DIRECTIVE: Write out each line of the material again, word for word.

[start of INFORMATION PROVIDED]

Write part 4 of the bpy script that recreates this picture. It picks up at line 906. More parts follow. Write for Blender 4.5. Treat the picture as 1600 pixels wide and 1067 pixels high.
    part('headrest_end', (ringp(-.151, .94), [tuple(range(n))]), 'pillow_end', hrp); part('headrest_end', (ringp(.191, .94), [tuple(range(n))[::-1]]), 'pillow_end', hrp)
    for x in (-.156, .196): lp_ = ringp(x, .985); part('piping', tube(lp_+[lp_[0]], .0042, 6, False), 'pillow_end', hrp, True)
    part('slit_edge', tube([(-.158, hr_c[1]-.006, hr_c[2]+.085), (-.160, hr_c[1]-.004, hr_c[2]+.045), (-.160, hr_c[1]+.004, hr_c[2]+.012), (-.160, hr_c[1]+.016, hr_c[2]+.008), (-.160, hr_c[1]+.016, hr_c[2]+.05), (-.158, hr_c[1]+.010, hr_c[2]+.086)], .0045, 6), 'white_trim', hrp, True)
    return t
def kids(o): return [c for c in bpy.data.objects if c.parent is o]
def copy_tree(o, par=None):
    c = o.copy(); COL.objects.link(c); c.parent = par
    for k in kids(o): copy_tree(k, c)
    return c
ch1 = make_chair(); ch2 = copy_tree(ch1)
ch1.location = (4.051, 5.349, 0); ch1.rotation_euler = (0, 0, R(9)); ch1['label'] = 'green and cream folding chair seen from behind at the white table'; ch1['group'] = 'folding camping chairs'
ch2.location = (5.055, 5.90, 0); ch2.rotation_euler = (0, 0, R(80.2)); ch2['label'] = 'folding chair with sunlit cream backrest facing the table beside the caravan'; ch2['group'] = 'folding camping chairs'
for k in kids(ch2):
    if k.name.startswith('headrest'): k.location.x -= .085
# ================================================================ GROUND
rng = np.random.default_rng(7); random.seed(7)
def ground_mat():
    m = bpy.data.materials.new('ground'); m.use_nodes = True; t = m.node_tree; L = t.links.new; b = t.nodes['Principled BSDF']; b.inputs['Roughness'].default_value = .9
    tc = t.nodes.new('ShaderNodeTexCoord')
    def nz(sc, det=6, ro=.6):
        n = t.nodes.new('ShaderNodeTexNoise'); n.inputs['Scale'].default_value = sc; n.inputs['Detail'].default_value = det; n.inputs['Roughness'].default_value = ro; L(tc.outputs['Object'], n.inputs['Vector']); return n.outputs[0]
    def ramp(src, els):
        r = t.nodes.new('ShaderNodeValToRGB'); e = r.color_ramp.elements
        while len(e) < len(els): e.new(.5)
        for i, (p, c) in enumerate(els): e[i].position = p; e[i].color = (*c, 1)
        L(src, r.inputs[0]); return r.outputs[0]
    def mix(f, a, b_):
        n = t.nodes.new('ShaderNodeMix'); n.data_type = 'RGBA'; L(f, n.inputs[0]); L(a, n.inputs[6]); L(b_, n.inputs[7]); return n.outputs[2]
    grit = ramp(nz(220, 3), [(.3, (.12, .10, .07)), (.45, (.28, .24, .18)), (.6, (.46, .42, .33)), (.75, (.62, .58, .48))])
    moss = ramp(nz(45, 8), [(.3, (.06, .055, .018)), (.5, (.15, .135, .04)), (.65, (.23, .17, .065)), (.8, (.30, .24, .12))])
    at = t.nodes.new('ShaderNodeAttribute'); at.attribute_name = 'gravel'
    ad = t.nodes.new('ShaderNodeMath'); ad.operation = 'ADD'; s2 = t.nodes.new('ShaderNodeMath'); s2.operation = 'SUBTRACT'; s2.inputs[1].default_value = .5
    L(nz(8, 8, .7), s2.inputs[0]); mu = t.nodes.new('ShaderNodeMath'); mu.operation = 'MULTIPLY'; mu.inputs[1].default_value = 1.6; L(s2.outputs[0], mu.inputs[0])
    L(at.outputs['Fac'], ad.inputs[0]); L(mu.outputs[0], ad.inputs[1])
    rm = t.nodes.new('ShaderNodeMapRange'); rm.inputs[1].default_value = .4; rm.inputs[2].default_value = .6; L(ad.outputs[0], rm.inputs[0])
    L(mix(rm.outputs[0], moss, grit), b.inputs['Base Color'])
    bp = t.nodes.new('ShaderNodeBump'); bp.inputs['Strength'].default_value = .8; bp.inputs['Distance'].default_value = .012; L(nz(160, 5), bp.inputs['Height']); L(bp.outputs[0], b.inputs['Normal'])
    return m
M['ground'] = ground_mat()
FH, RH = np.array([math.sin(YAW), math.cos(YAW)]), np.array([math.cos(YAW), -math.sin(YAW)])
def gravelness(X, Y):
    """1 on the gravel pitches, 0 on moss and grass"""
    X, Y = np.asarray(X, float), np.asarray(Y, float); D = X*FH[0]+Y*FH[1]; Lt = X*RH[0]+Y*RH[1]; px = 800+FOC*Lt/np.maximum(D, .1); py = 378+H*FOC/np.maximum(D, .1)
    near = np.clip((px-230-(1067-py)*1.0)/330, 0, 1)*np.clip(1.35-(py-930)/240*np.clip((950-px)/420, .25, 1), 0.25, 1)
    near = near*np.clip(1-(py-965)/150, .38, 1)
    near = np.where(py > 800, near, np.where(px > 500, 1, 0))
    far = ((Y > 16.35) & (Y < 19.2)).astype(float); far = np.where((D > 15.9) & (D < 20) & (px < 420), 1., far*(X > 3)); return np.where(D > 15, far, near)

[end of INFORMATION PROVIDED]

WRITTEN ANSWER:
Write part 4 of the bpy script that recreates this picture. It picks up at line 906. More parts follow. Write for Blender 4.5. Treat the picture as 1600 pixels wide and 1067 pixels high.
    part('headrest_end', (ringp(-.151, .94), [tuple(range(n))]), 'pillow_end', hrp); part('headrest_end', (ringp(.191, .94), [tuple(range(n))[::-1]]), 'pillow_end', hrp)
    for x in (-.156, .196): lp_ = ringp(x, .985); part('piping', tube(lp_+[lp_[0]], .0042, 6, False), 'pillow_end', hrp, True)
    part('slit_edge', tube([(-.158, hr_c[1]-.006, hr_c[2]+.085), (-.160, hr_c[1]-.004, hr_c[2]+.045), (-.160, hr_c[1]+.004, hr_c[2]+.012), (-.160, hr_c[1]+.016, hr_c[2]+.008), (-.160, hr_c[1]+.016, hr_c[2]+.05), (-.158, hr_c[1]+.010, hr_c[2]+.086)], .0045, 6), 'white_trim', hrp, True)
    return t
def kids(o): return [c for c in bpy.data.objects if c.parent is o]
def copy_tree(o, par=None):
    c = o.copy(); COL.objects.link(c); c.parent = par
    for k in kids(o): copy_tree(k, c)
    return c
ch1 = make_chair(); ch2 = copy_tree(ch1)
ch1.location = (4.051, 5.349, 0); ch1.rotation_euler = (0, 0, R(9)); ch1['label'] = 'green and cream folding chair seen from behind at the white table'; ch1['group'] = 'folding camping chairs'
ch2.location = (5.055, 5.90, 0); ch2.rotation_euler = (0, 0, R(80.2)); ch2['label'] = 'folding chair with sunlit cream backrest facing the table beside the caravan'; ch2['group'] = 'folding camping chairs'
for k in kids(ch2):
    if k.name.startswith('headrest'): k.location.x -= .085
# ================================================================ GROUND
rng = np.random.default_rng(7); random.seed(7)
def ground_mat():
    m = bpy.data.materials.new('ground'); m.use_nodes = True; t = m.node_tree; L = t.links.new; b = t.nodes['Principled BSDF']; b.inputs['Roughness'].default_value = .9
    tc = t.nodes.new('ShaderNodeTexCoord')
    def nz(sc, det=6, ro=.6):
        n = t.nodes.new('ShaderNodeTexNoise'); n.inputs['Scale'].default_value = sc; n.inputs['Detail'].default_value = det; n.inputs['Roughness'].default_value = ro; L(tc.outputs['Object'], n.inputs['Vector']); return n.outputs[0]
    def ramp(src, els):
        r = t.nodes.new('ShaderNodeValToRGB'); e = r.color_ramp.elements
        while len(e) < len(els): e.new(.5)
        for i, (p, c) in enumerate(els): e[i].position = p; e[i].color = (*c, 1)
        L(src, r.inputs[0]); return r.outputs[0]
    def mix(f, a, b_):
        n = t.nodes.new('ShaderNodeMix'); n.data_type = 'RGBA'; L(f, n.inputs[0]); L(a, n.inputs[6]); L(b_, n.inputs[7]); return n.outputs[2]
    grit = ramp(nz(220, 3), [(.3, (.12, .10, .07)), (.45, (.28, .24, .18)), (.6, (.46, .42, .33)), (.75, (.62, .58, .48))])
    moss = ramp(nz(45, 8), [(.3, (.06, .055, .018)), (.5, (.15, .135, .04)), (.65, (.23, .17, .065)), (.8, (.30, .24, .12))])
    at = t.nodes.new('ShaderNodeAttribute'); at.attribute_name = 'gravel'
    ad = t.nodes.new('ShaderNodeMath'); ad.operation = 'ADD'; s2 = t.nodes.new('ShaderNodeMath'); s2.operation = 'SUBTRACT'; s2.inputs[1].default_value = .5
    L(nz(8, 8, .7), s2.inputs[0]); mu = t.nodes.new('ShaderNodeMath'); mu.operation = 'MULTIPLY'; mu.inputs[1].default_value = 1.6; L(s2.outputs[0], mu.inputs[0])
    L(at.outputs['Fac'], ad.inputs[0]); L(mu.outputs[0], ad.inputs[1])
    rm = t.nodes.new('ShaderNodeMapRange'); rm.inputs[1].default_value = .4; rm.inputs[2].default_value = .6; L(ad.outputs[0], rm.inputs[0])
    L(mix(rm.outputs[0], moss, grit), b.inputs['Base Color'])
    bp = t.nodes.new('ShaderNodeBump'); bp.inputs['Strength'].default_value = .8; bp.inputs['Distance'].default_value = .012; L(nz(160, 5), bp.inputs['Height']); L(bp.outputs[0], b.inputs['Normal'])
    return m
M['ground'] = ground_mat()
FH, RH = np.array([math.sin(YAW), math.cos(YAW)]), np.array([math.cos(YAW), -math.sin(YAW)])
def gravelness(X, Y):
    """1 on the gravel pitches, 0 on moss and grass"""
    X, Y = np.asarray(X, float), np.asarray(Y, float); D = X*FH[0]+Y*FH[1]; Lt = X*RH[0]+Y*RH[1]; px = 800+FOC*Lt/np.maximum(D, .1); py = 378+H*FOC/np.maximum(D, .1)
    near = np.clip((px-230-(1067-py)*1.0)/330, 0, 1)*np.clip(1.35-(py-930)/240*np.clip((950-px)/420, .25, 1), 0.25, 1)
    near = near*np.clip(1-(py-965)/150, .38, 1)
    near = np.where(py > 800, near, np.where(px > 500, 1, 0))
    far = ((Y > 16.35) & (Y < 19.2)).astype(float); far = np.where((D > 15.9) & (D < 20) & (px < 420), 1., far*(X > 3)); return np.where(D > 15, far, near)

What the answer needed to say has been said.